2012-11-08

The Creative Urge #1: Creativity

Living in the next village from me is an artist, Gérard Larguier. His work is quite collectable, but I know him because I've fixed his computer a few times.

Gérard's work is special and personal for me, since it helps me to think about what is, for me, the main problem with talking about stories, and with creative art in general.

memory fresco of Soulaines Dhuys
This is because Gérard does not invent, he relates. What he makes is undoubtedly art, but his graphic art is like a story. His technique is part collage, part sculpture, part painting, and it achieves the same sense of varying textures across a limited but continuous palate that you get from staring at the landscape here in rural north-east France. 

What makes it story-like is that Gérard shows the connexion between what he sees and what he depicts, by literally including what he sees in his works. He takes photographs, or uses images from books, magazines, newspapers, prints them, and then photocopies them, often moving the original across the platen to produce ramdomly distorted copies. These copies he then tears, carefully, until they include exactly the image or fragment of image that he wants.

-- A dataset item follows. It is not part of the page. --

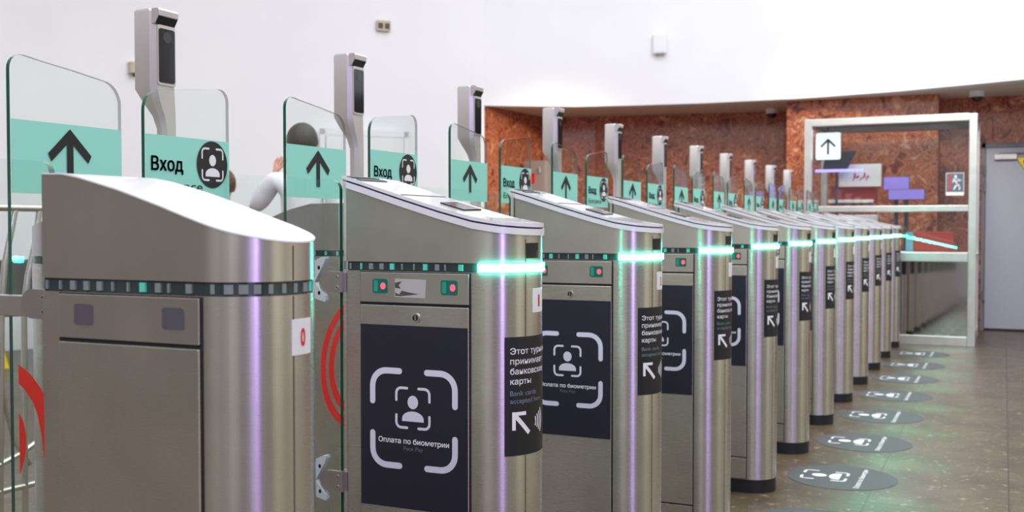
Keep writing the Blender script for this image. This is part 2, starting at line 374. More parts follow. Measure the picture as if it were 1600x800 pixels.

The inset image is Gérard working on a fresco prepared for the village of Soulaines Dhuys. This is composed of photographs taken by Gérard himself, as well as archive photos, newspaper clippings and texts from the village archives. The fresco is 4-5 metres wide, and all across the top is a panorama of the horizon around the village, but a panorama as you might recall it from memory or picture it if someone described it to you; the dominant features of the landscape are repeated from a number of different angles. Within the image are views of village landmarks, again repeated both at different angles and in different times, and all is jumbled up like a memory, but organized like a memory; associative, repetitive, disproportionate.

All of Gérard's work is like this; it's language is of images recalled and repeated, broken down and reassembled. Many artists are influenced or inspired by other artists, but when Gérard is thus inspired or influenced, he shows it by including fragments of a distorted photocopy of the work that inspired him in his own work.

Gérard's choice of medium and technique reveals his creative process, reveals his inspiration, reveals (to some extent) his purpose. And because his works are large, detailed, intricate, full of repetition, their composition is like a rambling prose; series of small works like collections of thematically related short stories; medium scale one-offs that are like angry letters of protest, prose poems, eulogies, anecdotes.

Over the years that he has developed his technique, Gérard has developed a prodigious skill not only at composition—the artist's eye—but also at photocopying, tearing paper, matching paint colours to print colours so that all the images blend together—the artist's hands. 

We who write are perhaps dimly aware or starkly aware that we are regurgitating words, phrases, imagery, themes, anything up to entire characters and plots, that we have collected through our reading, our daily lives, discussions and conversations, visual media, the theatre, the cinema, the television.

But our culture gives us the impression that art is a matter of great creative ideas; originality; novelty. So we learn to think of our choice of words as being part of our skill, not of our creativity. I think this is a mistake, and one that arises from too great importance given to novelty and originality. I think that all artistic creation is re-expression. If we were perfectly original, we would be perfectly incomprehensible. Gérard's art works because it is an expression of the artist's culture; it isn't unique; it is perfected.

What Gérard does is what writers should do. Begin with a purpose: some idea to express. Select a means of communicating it through a medium that is as accessible as possible. Practice and perfect the means and the medium.

Great creativity is as much in the stroke of the brush or the pen, as it is in the choice of composition or the structure of the story. The writer's brush strokes are his choice of words, the composition of his phrases, the quality of his imagery, the matching of symbol and theme, the harmony of message and medium.

Great creativity is as much a skillfull re-telling of an old story as it is the creation of a new story.